Source code for the ATtiny85 can be found on Gitlab: dr.sybren/attiny85/fietslamp-koplamp.
Battery Measurement
Contrary to the rear light, this one uses a different technique for measuring the battery voltage. This trick uses an internal, fixed 1.1v reference voltage. You can tell the ATtiny85 to measure this 1.1v, and to use its VCC as the maximum value that can be measured. Since you know that it’s always measuring 1.1v, and that measuring VCC will produce a readout of 1023 (the maximum value of its 10-bit ADC), the read value can be used to compute VCC.
As far as I know this works with all the ATtinies and ATmegas. And you don’t need to sacrifice an I/O pin to do the measurement, which was kind of vital because of the low pin count of my beloved ATtiny85.
Power Management
The front light is basically an improvement over the rear light. It was an experiment to see how realistic my desire was to have everything really turned off when the lights are out. So, instead of external power switch circuitry, I just let the microcontroller sleep. Also I gave it control over the 3.3v regulator that powers the LEDs and the LED controller. That way it could still completely disable that part of the circuit.

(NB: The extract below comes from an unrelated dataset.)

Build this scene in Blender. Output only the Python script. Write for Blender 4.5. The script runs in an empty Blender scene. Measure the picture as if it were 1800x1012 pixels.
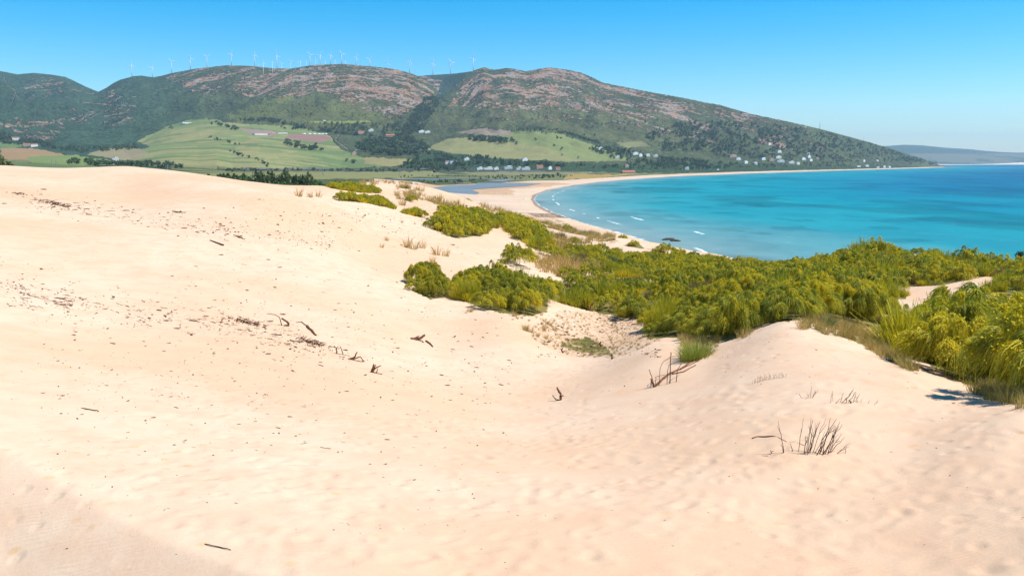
import bpy, math, random
import numpy as np
R=math.radians
rng=np.random.default_rng(7); random.seed(7)
sc=bpy.context.scene
col=sc.collection
F=1500.0; H=42.0; VH=284.5
P=math.atan((506-VH)/F); CP,SP=math.cos(P),math.sin(P)
# ---------------------------------------------------------------- survey helpers (photo measurements -> metres)
def ae(u,v):
    u=np.asarray(u,float); v=np.asarray(v,float)
    b=-(v-506)/F; dy=CP+b*SP
    return ((u-900)/F)/dy, (-SP+b*CP)/dy
def proj(x,y,z):
    d=y*CP-(z-H)*SP; up=y*SP+(z-H)*CP
    return 900+F*x/d, 506-F*up/d
def hsh(ix,iy,s):
    h=(ix.astype(np.int64)*374761393+iy.astype(np.int64)*668265263+s*1442695041)&0xffffffff
    h=((h^(h>>13))*1274126177)&0xffffffff
    h=(h^(h>>16))&0xffffff
    return h/float(0xffffff)
def vn(x,y,s=0):
    x=np.asarray(x,float); y=np.asarray(y,float)
    ix=np.floor(x); iy=np.floor(y); fx=x-ix; fy=y-iy
    fx=fx*fx*fx*(fx*(fx*6-15)+10); fy=fy*fy*fy*(fy*(fy*6-15)+10)
    a=hsh(ix,iy,s); b=hsh(ix+1,iy,s); c=hsh(ix,iy+1,s); d=hsh(ix+1,iy+1,s)
    return (a*(1-fx)+b*fx)*(1-fy)+(c*(1-fx)+d*fx)*fy
def fbm(x,y,s=0,o=4):
    t=0; a=.5
    for i in range(o):
        t=t+a*(vn(x*2**i,y*2**i,s+i*17)-.5); a*=.5
    return t*2          # about -1..1
def ss(a,b,x):
    t=np.clip((x-a)/(b-a),0,1); return t*t*(3-2*t)
def inpoly(px,py,poly):
    r=np.zeros(np.shape(px),bool); n=len(poly)
    for i in range(n):
        x1,y1=poly[i]; x2,y2=poly[(i+1)%n]
        if y1==y2: continue
        c=((y1>py)!=(y2>py))&(px<(x2-x1)*(py-y1)/(y2-y1)+x1)
        r^=c
    return r
class TPS:
    def __init__(s,X,V,lam=1e-4):
        n=len(X); d=np.linalg.norm(X[:,None]-X[None],axis=2)
        K=s.k(d)+lam*np.eye(n); Q=np.c_[np.ones(n),X]
        A=np.zeros((n+3,n+3)); A[:n,:n]=K; A[:n,n:]=Q; A[n:,:n]=Q.T
        s.w=np.linalg.solve(A,np.r_[V,0,0,0]); s.X=X
    def k(s,d): return np.where(d>0,d*d*np.log(np.maximum(d,1e-9)),0)
    def __call__(s,p,q):
        p=np.asarray(p,float); sh=p.shape; p=p.ravel(); q=np.asarray(q,float).ravel(); out=np.empty(p.size); n=len(s.X)
        for i in range(0,p.size,40000):
            a=p[i:i+40000]; b=q[i:i+40000]
            d=np.sqrt((a[:,None]-s.X[:,0])**2+(b[:,None]-s.X[:,1])**2)
            out[i:i+40000]=s.k(d)@s.w[:n]+s.w[n]+s.w[n+1]*a+s.w[n+2]*b
        return out.reshape(sh)
KA=3.0
def mk(ctrl,extra):
    X=[];V=[]
    for u,v,Y in ctrl:
        a,e=ae(u,v); X.append((a*KA,math.log(Y))); V.append(H+e*Y)
    for u,Y,z in extra:
        X.append(((u-900)/F*KA,math.log(Y))); V.append(z)
    return TPS(np.array(X,float),np.array(V,float))
NEAR=[]
def colm(u,*a):
    for i in range(0,len(a),2): NEAR.append((u,a[i],a[i+1]))
colm(-300,1012,11,800,13.5,650,20,500,33,400,48,330,72,292,100)
colm(0,1012,11,900,13,800,15.3,700,20,600,28,500,39,400,56,340,76,289.5,112)
colm(220,1012,11,900,13.3,800,16.5,700,22.5,600,32,500,44,400,62,340,84,293,118)
colm(450,1012,11,900,13.5,800,17.5,700,25,600,35,500,48,400,66,350,79,321,104)
colm(340,306,113); colm(400,315,108); colm(520,328,106)
colm(650,1012,11,900,14,800,18.5,700,27,600,38.5,500,54,420,75,360,97,345,115,322,150)
colm(560,326,116)
colm(800,1012,11.3,900,14.4,800,19.6,700,29.4,600,42.5,520,56,450,76,400,100,365,130,348,165)
colm(730,332,165); colm(870,375,175)
colm(950,1012,11.3,900,14.5,800,20,700,30.3,640,38.2,430,100,405,150)
colm(980,600,46); colm(890,560,48); colm(1000,555,56); colm(920,475,75)
colm(1000,420,145); colm(1050,417,195)
colm(1060,632,39,605,47,570,57,555,61,500,78,460,105)
colm(1110,421,170); colm(1180,434,160)
colm(1150,1012,11.3,900,14.2,800,18.9,700,26.3,660,29.6,620,33.4); colm(1120,600,44); colm(1150,530,64)
colm(1250,800,17.9,700,24.2,650,28.6,612,32.6,595,40,545,55,495,80,464,115,449,145)
colm(1380,1012,11.2,900,14.2,800,17.0,700,22.0,620,27.6,568,32.4,552,43,505,65,476,100,463,130)
colm(1500,500,75,443,132); colm(1600,447,125); colm(1700,466,105); colm(1550,505,78); colm(1490,600,30.5)
colm(1600,1012,11,900,13.5,800,16.8,700,21.3,650,25,625,33,580,46)
colm(1650,530,62); colm(1700,500,72)
colm(1800,1012,10.2,900,12.5,800,15.3,718,18.4,695,24,645,33,570,50,490,82)
colm(2100,1012,9.5,900,11,810,14,750,22,610,40,510,70)
colm(900,3000,2.6)
NEX=[(-300,140,41),(0,150,40),(200,150,38.6),(330,150,37.2),(430,145,36.2),(520,140,36),(-300,200,37.5),(0,205,37),(200,200,35),(-300,420,12),(0,400,14),(300,230,27),(300,400,9),(600,290,22),(600,450,6),(750,300,20),(900,330,12),(750,450,5),(900,500,3),
     (1050,300,17),(1100,400,4),(1250,230,16),(1250,330,3),(1400,190,16),(1400,260,2),(1600,180,16),(1600,240,1),(1800,140,20),(1800,210,1),(2100,120,20),(2100,190,1)]
TN=mk(NEAR,NEX)
PL=[(-300,291,1800),(0,290,1800),(200,290,1800),(-300,279,2600),(0,279,2600),(200,282,2600),(350,309,1050),(380,299,2200),(400,291,2900),
    (600,319,1050),(600,306,2000),(600,298,2900),(750,327,1250),(750,313,1900),(750,301,3000),(900,322,1650),(900,311,2200),(900,301,3000),
    (1050,305,2700),(1050,298,3300),(1200,304,3200),(1200,298,3800)]
PX=[(-300,500,20),(0,500,22),(300,500,12),(600,600,6),(-300,900,30),(0,900,28),(300,800,14),(900,700,2.5),(900,1100,2),(800,1300,1.6),(1000,1500,2),(1050,2000,2),(1300,3300,6),(1500,4600,6),(1700,7000,5),
    (1200,500,2),(1300,2000,2),(1700,300,2),(1700,2000,2),(1700,4500,3)]
TP=mk(PL,PX)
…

As it turned out, an ATtiny85 in deep sleep hardly uses any current. Battery life is still incredible, I don’t remember ever charging the battery since I started using it almost two years ago.
Button Debouncing
A short press of the button wakes up the microcontroller. Holding it will send it back to sleep again. I used a 10k resistor and a 0,1µF capacitor as a debouncing filter. Whenever possible I like to debounce my buttons in hardware. Microcontroller programming is hard enough, and I don’t want to think about bouncing buttons while I’m doing that.
LED Patterns
When the microcontroller is awake, a short press of the button will switch between solid light and a Knight Rider pattern. Of course I used an episode of Knight Rider as reference to get the timing right!
PCB Fabrication
For these projects, I decided to get the PCBs factory made. Usually I make them myself, but then they don’t have a protective solder mask. These things are meant to be used outdoors, and so I figured they could use all the protection they could get. The PCBs were designed with EasyEDA, and made by JLCPCB (the company running EasyEDA).